Between the years of 284 and 322, the Alexandrian Paschal Table was compiled on the basis of the Julian calendar, which eventually became generally accepted.

It is not for nothing that I have mentioned the Alexandrian paschal tables, since the ancient disputes about the date of the celebration of Easter, which are also relevant to our issue, have to do with them. Recall that these disputes arose at the end of the second century and lasted practically until the fourth century. The churches of Minor Asia, centered at Ephesus, celebrated the Passover with the Jews, i.e. on Nisan 14, while the others celebrated it on the first Sunday immediately following Nisan 14. This disagreement even led to schism. Avoiding unnecessary nitty-gritty, it is worth saying that between 284 and 322, the Alexandrian Paschal Calendar, which was based on the Julian calendar, was drawn up and eventually became generally accepted. This tradition was consolidated by the decrees of the First Ecumenical Council, after which St. Emperor Constantine the Great wrote to the absent bishops as follows:

"Here, too, the day of the Holy Pascha was discussed, and it was generally agreed that it was better for all and everywhere to celebrate it on the same day... for what could be more glorious and more fitting for us than for all to celebrate this solemn day, which gave us the hope of resurrection, according to the same statutes and in the same way ... To this we must add that it is very improper to show dissension in a matter of such great importance and in the celebration of such a solemn worship."

Pope Gregory XIII introduced the Gregorian style, by which the whole world lives now. Photo: eadaily.com 

In general, since then everyone had been living happily for more than a thousand years till 1582, when Pope Gregory XIII decided to correct the errors of the Julian calendar. It was he who introduced the Gregorian calendar, by which the whole world lives now. According to the pontiff's calculations, the year consists of 365.2425 days. As a result, by the end of the XVI century the gap between the calendars grew to 10 days, and today – 13 days.

However, in addition to the aforementioned chronologies, there is also a scientific concept of the annual cycle. As we remember, a year is a period of time equal to approximately one revolution of the Earth around the Sun. I say approximately, because there are nuances. It all depends on what is taken as a reference point. There are sideric (or stellar), tropical, anomalous, and draconic years. The most popular are the sidereal and tropical, so we will focus on them.

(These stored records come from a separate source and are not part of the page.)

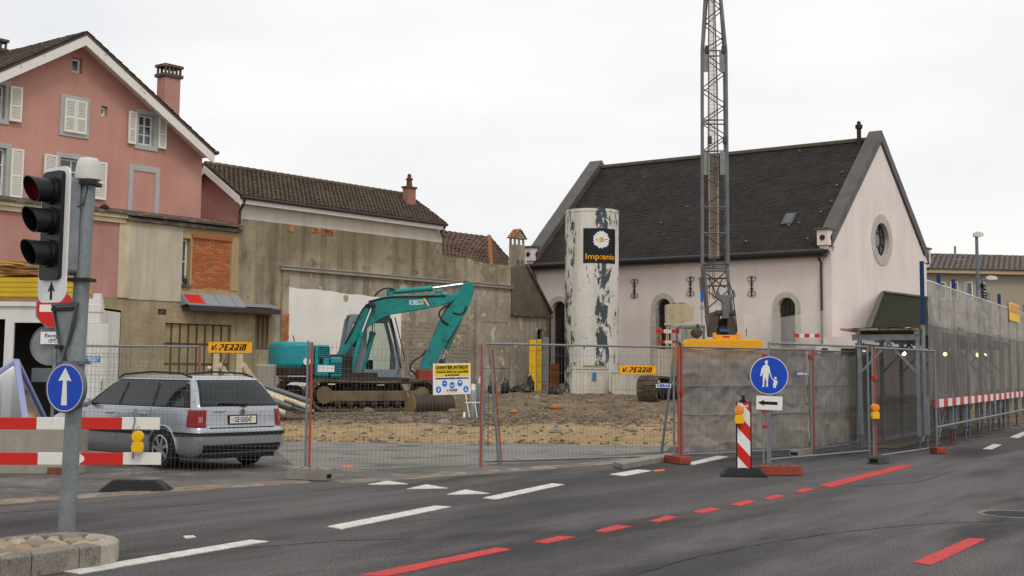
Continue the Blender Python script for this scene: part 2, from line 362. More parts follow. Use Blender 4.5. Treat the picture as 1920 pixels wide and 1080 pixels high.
# metals, paints
mat('galv', '8d9194', .45, metal=.6, col2='777b7e', scale=5, fine=.15, fscale=40, bump=.05)
mat('galv_dark', '6c7073', .5, metal=.6, fine=.15, fscale=40, bump=.05)
mat('pole_grey', '8b9192', .55, metal=.35, col2='767c7e', scale=4, fine=.2, fscale=50, bump=.1, streak='5c6163', samt=.5)
mat('wire', '6a6d6f', .5, metal=.4, fine=0, bump=0)
mat('alu', 'b5b8ba', .4, metal=.7, fine=.08, bump=.03)
mat('chrome', 'c8cacc', .18, metal=1, fine=0, bump=0)
mat('white_plastic', 'c6c4be', .45, fine=.04, bump=0, streak='b1aca3', samt=.3)
mat('black_plastic', '1d1f22', .45, fine=.1, bump=.03)
mat('black_paint', '101012', .6, fine=.05, bump=0)
mat('rubber', '252525', .85, fine=.25, fscale=30, bump=.2)
mat('rubber_grey', '4b4b4a', .9, fine=.3, fscale=25, bump=.3, patch='6b6864', pscale=6, pth=(.55, .7))
mat('sign_red', 'c8281e', .4, fine=.04, bump=0); mat('sign_white', 'e4e3df', .45, fine=.03, bump=0, streak='c6c3bb', samt=.3); mat('sign_blue', '1446b4', .4, fine=.03, bump=0)
mat('sign_yellow', 'f0c51a', .5, fine=.03, bump=0); mat('sign_orange', 'f5a80c', .5, fine=.03, bump=0); mat('ppe_blue', '1e6fd0', .5, fine=0, bump=0)
mat('rail_red', 'c62a22', .5, fine=.08, bump=.03, patch='d2564c', pscale=9, pth=(.66, .72)); mat('rail_white', 'dfdcd6', .5, fine=.06, bump=.03, patch='b0aaa0', pscale=7, pth=(.62, .7))
mat('red_clamp', 'b0332b', .6, fine=.15, bump=.05); mat('red_paint_old', 'a24a3d', .7, fine=.15, bump=.1, patch='8c5a4a', pscale=12, pth=(.52, .64))
mat('red_block', '9a4334', .9, col2='85483c', scale=6, fine=.25, fscale=25, bump=.3); mat('concrete_block', '8f8a80', .92, col2='79746b', scale=4, fine=.25, fscale=30, bump=.4)
mat('concrete_wall', '9d988d', .92, col2='8b867b', scale=1.6, fine=.15, fscale=30, bump=.3, streak='6a665d', samt=.5)
mat('lamp_yellow', 'e8b510', .4, fine=.05, bump=0); mat('lamp_orange', 'e8860c', .25, fine=.05, bump=0, spec=.6)
mat('lilac_frame', '8f97bd', .45, metal=.2, fine=.05, bump=0)
def glass_mat(name, tint, fac, rough=.05):
    m = bpy.data.materials.new(name); m.use_nodes = True; t = m.node_tree; t.nodes.clear(); o = nn(t, 'ShaderNodeOutputMaterial')
    a = nn(t, 'ShaderNodeBsdfTransparent'); a.inputs[0].default_value = hx(tint); g = nn(t, 'ShaderNodeBsdfGlossy'); g.inputs['Roughness'].default_value = rough
    fr = nn(t, 'ShaderNodeFresnel'); fr.inputs[0].default_value = 1.5; ad = nn(t, 'ShaderNodeMath', operation='ADD'); ad.inputs[1].default_value = fac; ad.use_clamp = True
    x = nn(t, 'ShaderNodeMixShader'); t.links.new(fr.outputs[0], ad.inputs[0]); t.links.new(ad.outputs[0], x.inputs[0]); t.links.new(a.outputs[0], x.inputs[1]); t.links.new(g.outputs[0], x.inputs[2]); t.links.new(x.outputs[0], o.inputs[0])
    MT[name] = m
glass_mat('glass_clear', 'b4c0c4', -.02); glass_mat('glass_car', '8ea29b', .05); glass_mat('glass_cab', 'eef2ee', -.03)
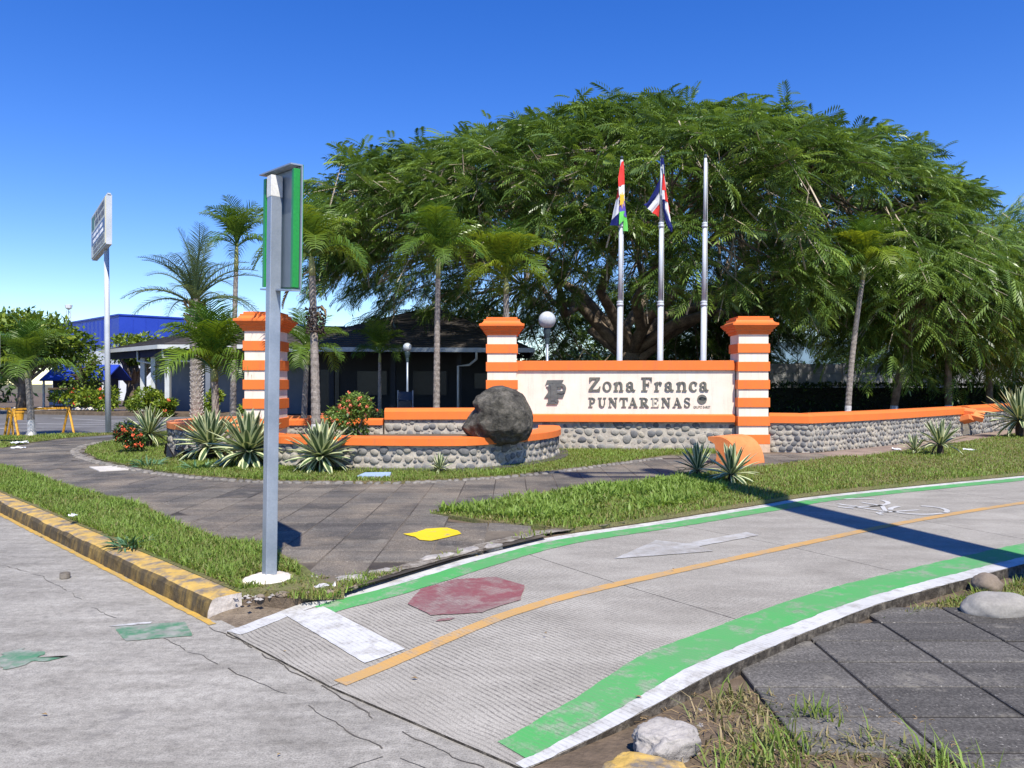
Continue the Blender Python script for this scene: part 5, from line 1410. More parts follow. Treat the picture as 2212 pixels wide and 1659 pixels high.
# ------------------------------------------------------------------ palms
def frond_mesh(name, mats, L, a0, a1, n, ll, lw, vee=0.35, fwd=0.75, tdroop=0.5, start=0.14, rach=0.018, seed=1):
    r_ = random.Random(seed)
    pts, tans = [], []
    N = 22; p = Vector((0, 0, 0))
    for i in range(N + 1):
        t = i / N; a = R(a0 + (a1 - a0) * t ** 1.25)
        d = Vector((math.sin(a), 0, math.cos(a))); pts.append(p.copy()); tans.append(d); p = p + d * (L / N)
    b = MB(); b.tube(pts[::2], [rach * (1 - 0.85 * i / (N / 2)) for i in range(N // 2 + 1)], 4, 0, cap=False)
    for i in range(n):
        t = start + (1 - start) * (i + .5) / n
        f = t * N; k = min(int(f), N - 1); q = pts[k].lerp(pts[k + 1], f - k); d = tans[k]
        up = Vector((-d.z, 0, d.x)) * -1 if d.z < 0 else Vector((-d.z, 0, d.x))
        up = d.cross(Vector((0, 1, 0))); 
        if up.z < 0: up = -up
        prof = math.sin(PI * min(1, 0.20 + 0.74 * (t - start) / (1 - start))) ** 0.8
        l = ll * prof * r_.uniform(0.88, 1.1); w = lw * (0.6 + 0.4 * prof)
        for s_ in (-1, 1):
            dr = (Vector((0, s_, 0)) + d * (fwd + r_.uniform(-.12, .12)) + up * (vee + r_.uniform(-.15, .15))).normalized()
            m1 = q + dr * (l * 0.5); tip = m1 + (dr + Vector((0, 0, -tdroop))).normalized() * (l * 0.5)
            sd = d * w
            b.add([q - sd * .5, q + sd * .5, m1 + sd * .55, m1 - sd * .55, tip], [(0, 1, 2, 3), (3, 2, 4)], 0)
    o = b.build(name, mats, fix=False); me = o.data; bpy.data.objects.remove(o); return me
FR = [frond_mesh('frond', [m_frond], 1.0, 2, 48, 23, 0.44, 0.023, vee=0.2, tdroop=0.35, seed=1), frond_mesh('frond', [m_frond], 1.0, 14, 98, 23, 0.46, 0.023, vee=0.25, tdroop=0.7, seed=2), frond_mesh('frond', [m_frond], 1.0, 48, 166, 23, 0.46, 0.023, tdroop=0.9, seed=3)]
FRY = []
for me in FR:
    m2 = me.copy(); m2.materials[0] = m_frond_yellow; FRY.append(m2)
FD = [frond_mesh('frond', [m_frond_grey], 1.0, 4, 40, 34, 0.25, 0.0095, vee=0.25, fwd=0.8, tdroop=0.15, seed=4), frond_mesh('frond', [m_frond_grey], 1.0, 28, 104, 34, 0.25, 0.0095, vee=0.25, fwd=0.8, tdroop=0.25, seed=5), frond_mesh('frond', [m_frond_grey], 1.0, 55, 140, 34, 0.25, 0.0095, vee=0.2, fwd=0.8, tdroop=0.4, seed=6)]
FDRY = frond_mesh('dry_frond', [m_frond_dry], 1.0, 120, 178, 26, 0.22, 0.02, tdroop=0.9, seed=7)

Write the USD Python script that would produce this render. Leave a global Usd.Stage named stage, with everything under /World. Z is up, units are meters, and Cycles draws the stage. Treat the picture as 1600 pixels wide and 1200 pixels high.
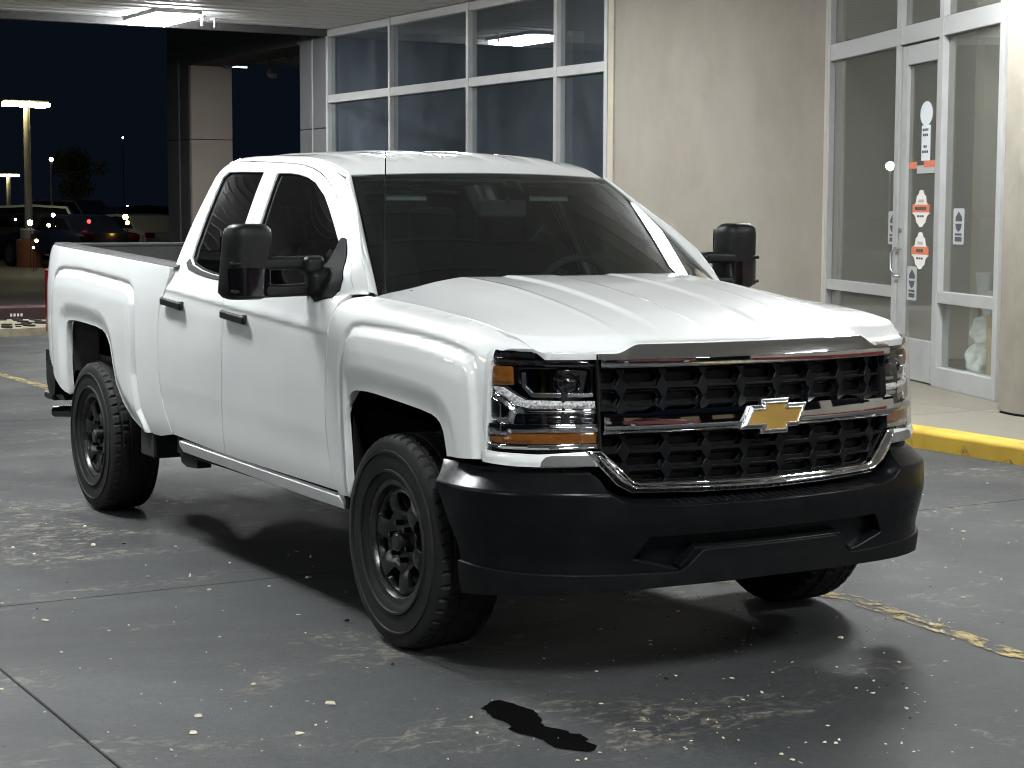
import math, random
import numpy as np
import trimesh, shapely
from shapely.geometry import Polygon, MultiPolygon, box as sbox, Point, LineString
from shapely import affinity
from scipy.spatial import Delaunay
from scipy.interpolate import PchipInterpolator, CubicSpline
import usdkit, meshkit
from pxr import Usd, UsdGeom, UsdLux, UsdShade, Gf, Sdf, Vt

stage = Usd.Stage.CreateInMemory()
UsdGeom.SetStageUpAxis(stage, 'Z')
UsdGeom.SetStageMetersPerUnit(stage, 1.0)
UsdGeom.Xform.Define(stage, '/World')
UsdGeom.Scope.Define(stage, '/World/Looks')

# ------------------------------------------------------------------ camera, sky, light levels
CAM_POS = np.array([6.0455, -3.9842, 1.6314])
YAW, PITCH, ROLL = math.radians(149.849), math.radians(-5.4304), math.radians(0.187)
FOCAL_PX = 2880.1
EXPOSURE = 0.0
LAMP = 136.0           # radiance of the canopy lamps
SKY = 0.06
SUN_EL = -0.30

def camera():
    f = np.array([math.cos(YAW) * math.cos(PITCH), math.sin(YAW) * math.cos(PITCH), math.sin(PITCH)])
    r = np.cross(f, [0, 0, 1]); r /= np.linalg.norm(r); u = np.cross(r, f)
    c, s = math.cos(ROLL), math.sin(ROLL)
    r, u = c * r + s * u, -s * r + c * u
    cam = UsdGeom.Camera.Define(stage, '/World/camera')
    m = Gf.Matrix4d(*[float(x) for x in (*r, 0, *u, 0, *(-f), 0, *CAM_POS, 1)])
    cam.AddTransformOp().Set(m)
    cam.CreateHorizontalApertureAttr(36.0); cam.CreateVerticalApertureAttr(27.0)
    cam.CreateFocalLengthAttr(36.0 * FOCAL_PX / 1600)
    cam.CreateClippingRangeAttr(Gf.Vec2f(0.05, 5000))
    cam.CreateExposureAttr(EXPOSURE)
camera()

LOOKS = '/World/Looks/'
def mat(name, nodes, links=(), surface='p.BSDF', volume=None):
    return usdkit.material(stage, LOOKS + name, nodes, links, surface=surface, volume=volume)

# night sky: the sun is far below the horizon; a faint navy glow from the town stays
mat('night_sky', {'s': ('sky_texture', {'sky_type': 'single_scattering', 'sun_disc': False, 'sun_elevation': SUN_EL, 'sun_rotation': 2.2}),
                  'm': ('mix_color', {'blend_type': 'add', 'fac': 1.0, 'b': (0.042, 0.070, 0.13), 'use_clamp': False}),
                  'b': ('background_shader', {'strength': SKY})},
    [('s.color', 'm.a'), ('m.result', 'b.color')], surface='b.background')
sky = UsdLux.DomeLight.Define(stage, '/World/sky')
UsdShade.MaterialBindingAPI.Apply(sky.GetPrim()).Bind(UsdShade.Material.Get(stage, LOOKS + 'night_sky'))
sky.GetPrim().SetCustomDataByKey('kind', 'structure')

# ------------------------------------------------------------------ prim helpers
used = {}
def path_for(parent, name):
    base = parent + '/' + name
    n = used.get(base, -1) + 1
    used[base] = n
    return base if n == 0 else f'{base}_{n:03d}'

ORIGIN = {}
def thing(name, label, cat, loc=(0, 0, 0), group=None, rz=0.0):
    p = path_for('/World', name)
    x = UsdGeom.Xform.Define(stage, p)
    x.AddTranslateOp().Set(Gf.Vec3d(*map(float, loc)))
    if rz: x.AddRotateZOp().Set(math.degrees(rz))
    o = x.GetPrim(); o.SetCustomDataByKey('label', label); o.SetCustomDataByKey('category', cat)
    if group: o.SetCustomDataByKey('group', group)
    ORIGIN[p] = np.array(loc, float)
    return p

def setting(name, loc=(0, 0, 0)):
    p = path_for('/World', name)
    x = UsdGeom.Xform.Define(stage, p); x.AddTranslateOp().Set(Gf.Vec3d(*map(float, loc)))
    x.GetPrim().SetCustomDataByKey('kind', 'structure')
    ORIGIN[p] = np.array(loc, float)
    return p

def vn(m):
    """vertices, faces, normals of any mesh form"""
    if isinstance(m, tuple) and len(m) == 3 and m[2] is not None and not isinstance(m[2], (int, float)):
        return np.asarray(m[0], float), np.asarray(m[1], int), np.asarray(m[2], float)
    return meshkit.arrays(m, False)

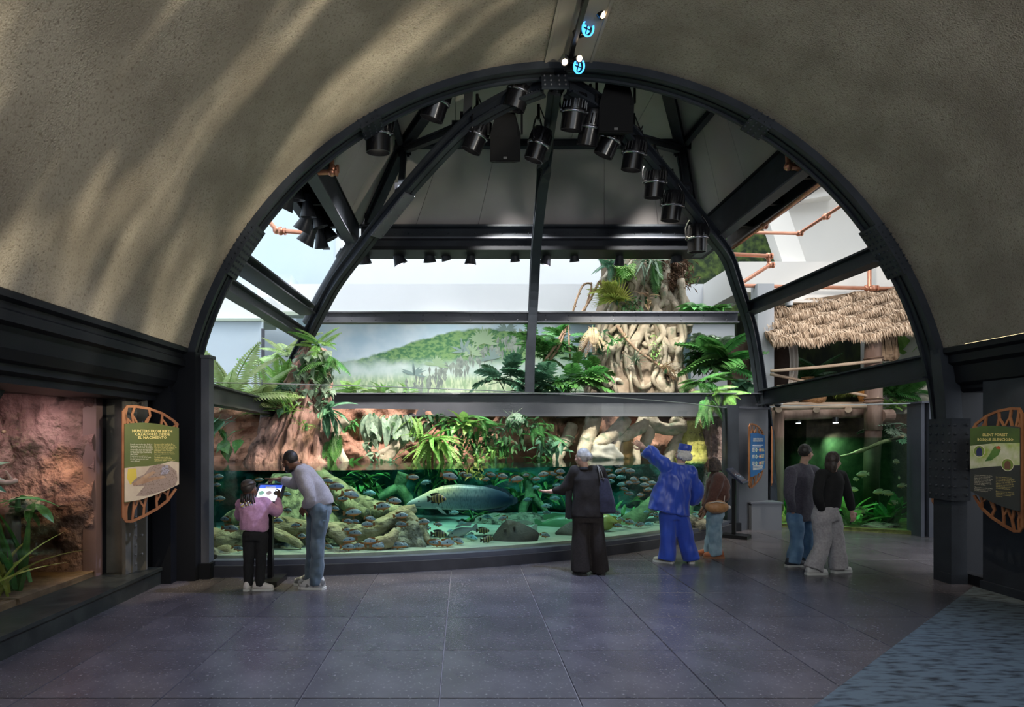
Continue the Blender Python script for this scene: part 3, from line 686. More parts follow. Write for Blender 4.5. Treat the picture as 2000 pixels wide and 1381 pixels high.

So, the sidereal year is determined on the basis of the visible annual rotation of the Sun in the celestial sphere in relation to the stationary stars and makes 365,2564 days. The tropical year is calculated by the time interval between two consecutive passages of the Sun between the points of the vernal equinox. A tropical year equals 365.2422 days. Simple calculations allow to say that the sideric year is more exact, because its change in duration within one hundred years in 24 hours is +0,11x10-6, while the same indicator in the tropical year is –6,16x10-6.

It is enough to make a simple calculation to understand that the Julian calendar is more accurate.

And now when we compare the Julian and Gregorian calendars to the sidereal year, we see that they differ from it, respectively, by 0.00175% and 0.0038%. So it turns out that the Julian calendar is more accurate. When Pope Gregory XIII introduced his own chronology in the West, there was an immediate reaction from the Orthodox East. In 1583 a council was convened in Constantinople, the resolution of which includes the following words:

"Whoever fails to follow the customs of the Church and what the seven Holy Ecumenical Councils decreed about Holy Pascha and the Monthly Calendar and lawfully established for us to follow, but opposes with the godless astronomers all the rules of the Holy Councils and intends to change and weaken them, let them be anathematized, excommunicated from the Church of Christ and the assembly of the faithful."

Thus, having dealt with the Gregorian calendar, the Orthodox Church lived a little more than four hundred years until the Belgrade University astronomer Milutin Milankovic developed the New Julian chronology as a better alternative to the Gregorian in 1923. Without going into computational details, let us note that in order to avoid errors, Milankovic built his calendar not on the 400-year cycle, but on a more complex 900-year cycle. In the latter (in contrast to the Gregorian, where leap years are the years whose ordinal numbers are divided without a remainder by 4) leap years are also the oenes which, when divided by 900, have 2 or 6 in residuo (2000, 2900, 3800, etc.).

It turns out that there are 303 simple and 97 leap years over 400 years in the Gregorian calendar, and 682 and 218, respectively, over 900 years in the New Julian calendar. The discrepancy of one day between these chronologies will level off within 43500 years and, as I noted in the beginning, they will completely coincide before 2800.

The Churches of Constantinople, Greece, Cyprus, Romania and Poland switched to the New Julian calendar in 1924, Alexandria in 1929, Antioch in 1948 and Bulgaria in 1968. For Greece, Bulgaria, and Romania, the calendar reform was not without the so-called Old Calendar Schisms, some of which are still relevant today. However, all Churches calculate Easter, as before, according to the Julian calendar, because the conversion of Easter to the Gregorian style generates a number of anomalies, such as the disappearance of the Peter and Paul fast.

*   *   *

Naturally, ordinary people are ignorant of the difference between the Gregorian and New Julian calendars. Basically, to date it is only theoretical and has no practical effects, so the two chronologies are actually mixed and perceived as one. Therefore, it seems to me, it is worth taking heed of the words of Metropolitan Anthony (Vadkovsky):

"The Julian calendar, when applied to Church practice, is a reliable anchor for all intents and purposes which keeps the Orthodox from the final absorption by the non-Orthodox world. It is like a banner under which the children of Orthodoxy gather together. Allowing one of the Orthodox children to separate from us in an ecclesiastical practice and to go along with the non-Orthodox, while seemingly useful and without any dogmatic difference, may have undesirable and even harmful implications in the future for the welfare of the Universal Church and may serve as a weapon in the hands of Her enemies, who, under the pretext of alleged interests of Orthodox peoples, have long been turned against the universal unity."